After 38 years, Schaefer retired two years ago from his post as an English teacher at Cheshire High.

He has no immediate plans to hang up his whistle.

“I retired loving my job and it was a good way for me to go,” Schaefer said. “The big change is I have a little more time. I’m sure many retired people say the same thing. I had no idea how I did everything I did while I was working. It’s a blessing to have more time and to prepare and not be rushing all of the time. It’s a little less stressful.”

In addition to his impressive win-loss record, Schaefer earned state titles in 1994 and 1996.

The 1994 team was second in the State Open and the 1996 squad was third.

“I go into Cheshire High now and into the girls gym and the banners are getting yellow, but still great memories. Class L champs both those years,” Schaefer said. “We’ve also won SCC’s four times and had some Housy titles.

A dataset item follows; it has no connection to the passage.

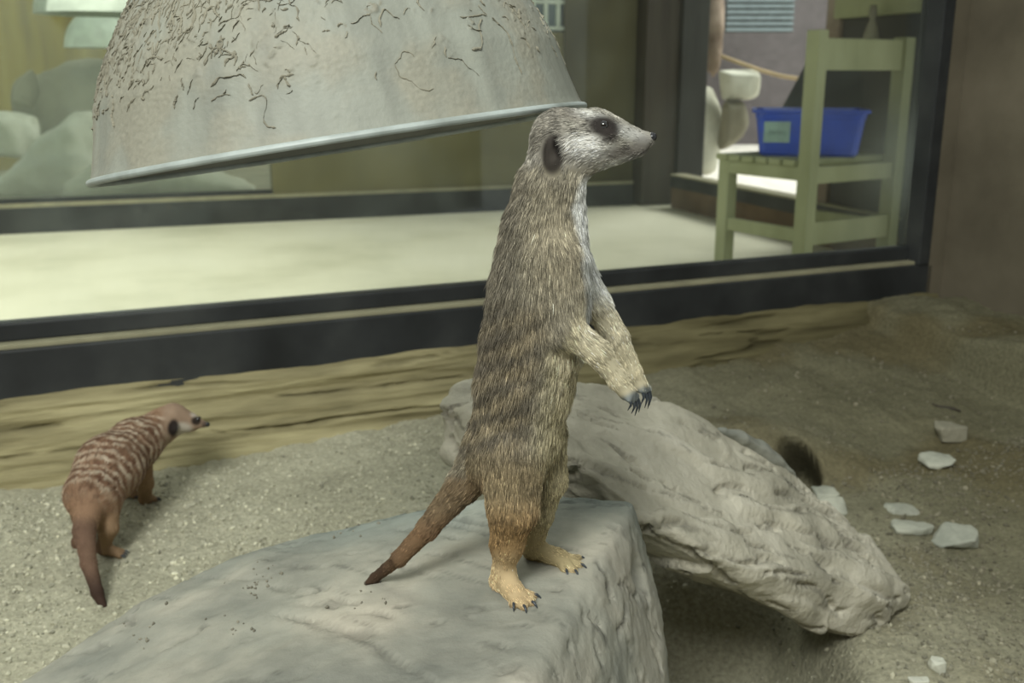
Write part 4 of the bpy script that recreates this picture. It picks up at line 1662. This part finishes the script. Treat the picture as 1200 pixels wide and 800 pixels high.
big_rock('stone_pillar', [(824, -120), (852, -120), (850, 30), (853, 70), (848, 104), (822, 104), (818, 60)], 7.6, 0.25, M['bark'], 'rough brown stone pillar standing outside the doorway', 3, cat='pillar', rough=.02)
big_rock('pale_block', [(816, 100), (836, 97), (846, 120), (850, 150), (846, 186), (838, 206), (812, 206), (810, 140)], 7.5, 0.3, M['pale_rock'], 'pale upright rock at the foot of the brown pillar outside', 5, rough=.03)
big_rock('stone_block', [(842, 82), (886, 80), (891, 88), (890, 112), (876, 118), (845, 118)], 7.3, 0.3, M['pale_rock'], 'square pale stone block perched on a narrow stone outside', 7, rough=.02)
big_rock('stone_support', [(847, 117), (872, 117), (880, 145), (868, 165), (852, 176), (842, 178), (848, 150)], 7.25, 0.25, M['grey_rock'], 'narrow grey stone carrying the square block outside', 9, rough=.02)
rp = [PW(846, 66, 7.4), PW(865, 73, 7.3), PW(890, 82, 7.2), PW(915, 89, 7.1), PW(940, 93, 7.0), PW(960, 95, 6.9)]
tag(tube('rope', rp, 0.013, M['rope']), 'pale rope sagging from the brown stone pillar', 'rope')

# ------------------------------------------------------------------ neighbouring enclosure behind the back glass
struct(box_obj('floor_neighbour', M['grey_rock'], B0, EB, NBB, EZ, (qa, 0.12, -0.05), (LB, 3.4, 0.10)))
struct(box_obj('wall_mustard', M['mustard'], B0, EB, NBB, EZ, (qa - 2.5, 2.6, 0.05), (LB + 1.2, 2.7, 3.0)))
big_rock('boulder', [(-30, 236), (20, 200), (60, 160), (84, 128), (104, 122), (118, 140), (130, 200), (128, 238), (40, 240)], 5.9, 0.5, M['pale_rock'], 'tall pale peaked rock behind the far glass, left of the muddy lamp', 12, 'rocks in the neighbouring enclosure')
big_rock('boulder', [(58, 238), (72, 205), (110, 184), (170, 180), (250, 196), (312, 210), (318, 238)], 5.6, 0.4, M['pale_rock'], 'low broad pale rock along the far glass, below the muddy lamp', 14, 'rocks in the neighbouring enclosure')
big_rock('boulder', [(-40, 185), (-40, 128), (0, 126), (34, 134), (46, 160), (36, 186)], 6.2, 0.4, M['pale_rock'], 'rounded pale rock at the left edge, behind the tall peaked rock', 16, 'rocks in the neighbouring enclosure')
big_rock('boulder', [(14, 150), (22, 90), (44, 76), (90, 64), (140, 60), (230, 70), (250, 170), (100, 190)], 6.8, 0.5, M['grey_rock'], 'wide sandy grey mound behind the pale rocks, under the small white lamps', 18, 'rocks in the neighbouring enclosure')
big_rock('boulder', [(14, 126), (20, 92), (38, 80), (44, 100), (40, 128)], 6.4, 0.2, M['grey_rock'], 'small dark grey rock against the sandy mound, above the rounded pale rock', 20, 'rocks in the neighbouring enclosure')


def small_lamp(px0, px1, pyb, pyt, Y, label):
    c = PW((px0 + px1) / 2, pyb, Y)
    R = (PW(px1, pyb, Y) - PW(px0, pyb, Y))[0] / 2
    H = PW(px0, pyt, Y)[2] - c[2]
    root = empty('heat_lamp', c, label, 'lamp', 'white lamps in the neighbouring enclosure')
    pr = [(R, 0), (R * .985, H * .12), (R * .93, H * .35), (R * .82, H * .6), (R * .64, H * .82), (R * .42, H * .95), (R * .2, H)]
    lathe('lamp_shade', c, EX, EY, EZ, pr, 48, M['enamel'], root)
    tube('lamp_socket', [c + EZ * (H - 0.01), c + EZ * (H + 0.08)], [R * .2, R * .17], M['enamel'], root, 16)
    tube('lamp_cord', [c + EZ * (H + 0.07), c + EZ * (H + 1.4)], 0.008, M['cord'], root)
    return root


small_lamp(78, 156, 56, 14, 6.5, 'lower small white dome lamp behind the far glass')
small_lamp(45, 190, 17, -52, 5.35, 'upper wider white dome lamp behind the far glass, cut by the top edge')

“But what I like hearing now is lot of girls, now women, are still running,” the coach added. “I went to the New Haven Road Race over the weekend and saw a few. I like that Cheshire High cross country was a stepping stone to get people involved with a healthy and wholesome sport.”

Schaefer said he’s thankful for his assistant coaches over the years, including Pam Gunneson, who has been by his side for the last 10 seasons. Schaefer is also currently serving as an assistant for the school’s indoor and outdoor track teams.

“Schaefer is a really awesome coach and makes for a really fun environment,” Cheshire cross country senior captain Lauren Daddi said. “He’s helped us a lot over the years and I’m happy to have him as my coach for all four years.”

The Rams have 35 runners this season. Schaefer said his team makeup is of all levels. His goal for all runners is to have fun.

“Knowing they enjoyed themselves is one of my best accomplishments,” Schaefer said.

His athletes appreciate Schaefer’s dedication.

“He’s just really dedicated and loves what he does,” junior captain Emily Longmore said. “He’s such a great coach and I’m lucky he’s been my coach for my four years. I wouldn’t want to have anyone else.”